The story is badly reported. But a lot of conservative-leaning people read their stuff, repost it on the internet; and then a lot of OTHER people read it and re-post; and the skewed stories go round and round and round. Spewing stuff out for sensationalism, and conveniently covering it with a cheesy disclaimer that “any resemblance to the truth is purely coincidental” is ridiculous.

At the washingtonpost.com.co website, there is this disclaimer:

This website is in no way affiliated with http://washingtonpost.com.  All content contained within has been reposted with the express written consent of the copyright holder.  If you are interested in acquiring this domain, please visit the ‘Purchase this Domain’ link.

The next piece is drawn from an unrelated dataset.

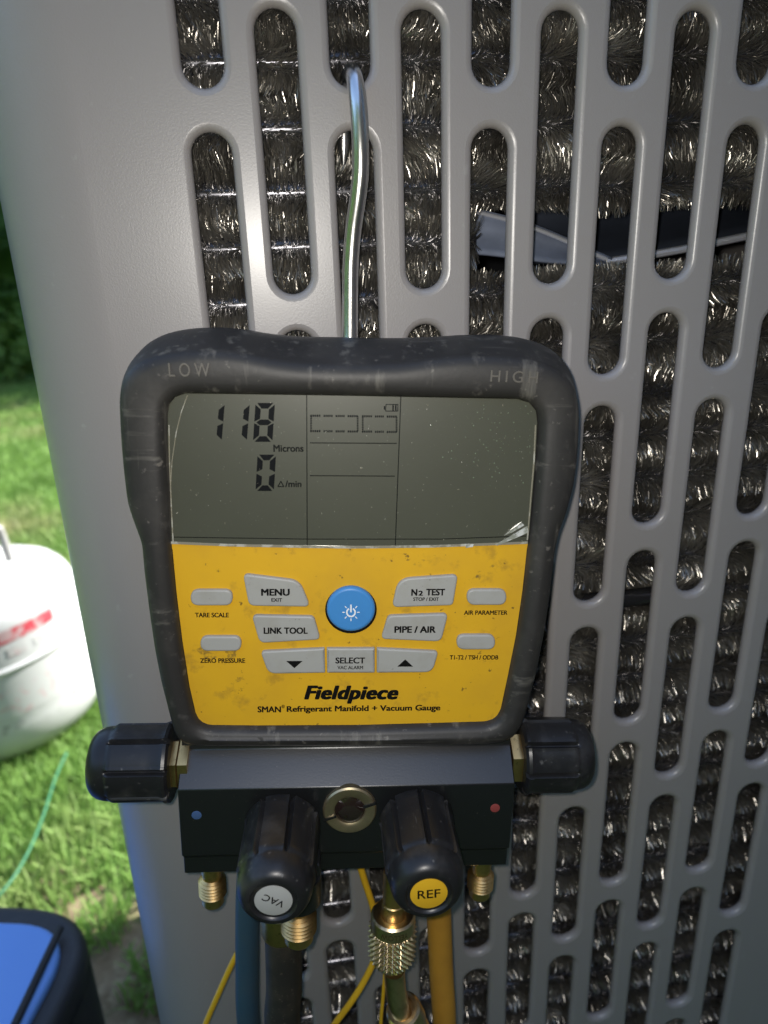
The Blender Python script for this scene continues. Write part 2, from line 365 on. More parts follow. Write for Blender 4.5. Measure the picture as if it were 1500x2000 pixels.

I’m not sure of their motives. It feels like they’re trying to give an impression that they’re something they’re not. I just don’t know. What seems more certain is that they’re not so concerned about literary and journalistic excellence as they should be for the amount of influence they have, and for the number of people who will read this with an expectation that it’s true. It is presented like news; it needs to be researched and fact-checked in the same way. In this sense, we ARE our brother’s keeper.

If a blog is JUST about creating content to monetize for an income stream, then it’s easy enough to do. You don’t need to do a lot of hard work. And it doesn’t take a lot to convince people that what you’re saying is true. You quote some sources, you speak with authority and consistency and people believe you. But then again, they believed Bill Clinton, too. But the results can be so unfair and destructive to the body of Christ. Look, for instance, at what they do to Rick Warren, and how they seem to badly mangle what he is really trying to say. As Rick Warren says, it’s easier to demonize. It’s easier to be extreme: you only get one group mad at you instead of when you try to walk the middle, and get hit from both sides.

And this is a word of caution for any reader in the blogosphere. In the multitude of counselors there is wisdom. BE CAUTIOUS. Blogs that report events in a ‘news fashion’ owe it to their readers to do good research. But they don’t. At least, not all of them do.

Getting opinions from people by reading their blogs is fine. We are all curious about what other people think. But take everything that is presented as fact with a grain of salt. Do your homework. Check multiple sources. ALWAYS see what the other side has to say. Sites like thatsfake.com and snopes.com might not always be right, either. But they try; they show a healthy skepticism; and they give you things to think about (if you really WANT to think about it) from a different perspective.

Jesus said, ‘the truth will make you free.’ That applies, no matter WHAT the subject matter.


The Cognitive Guy.

I intend to start an archive of sorts, rating ‘news’ sources as I come across them, to keep people informed of what my findings are regarding who is reliable, who doesn’t seem to care, who seems to explore the issues, who is writing satire, and who may or may not be writing satire but just don’t seem to bother telling you.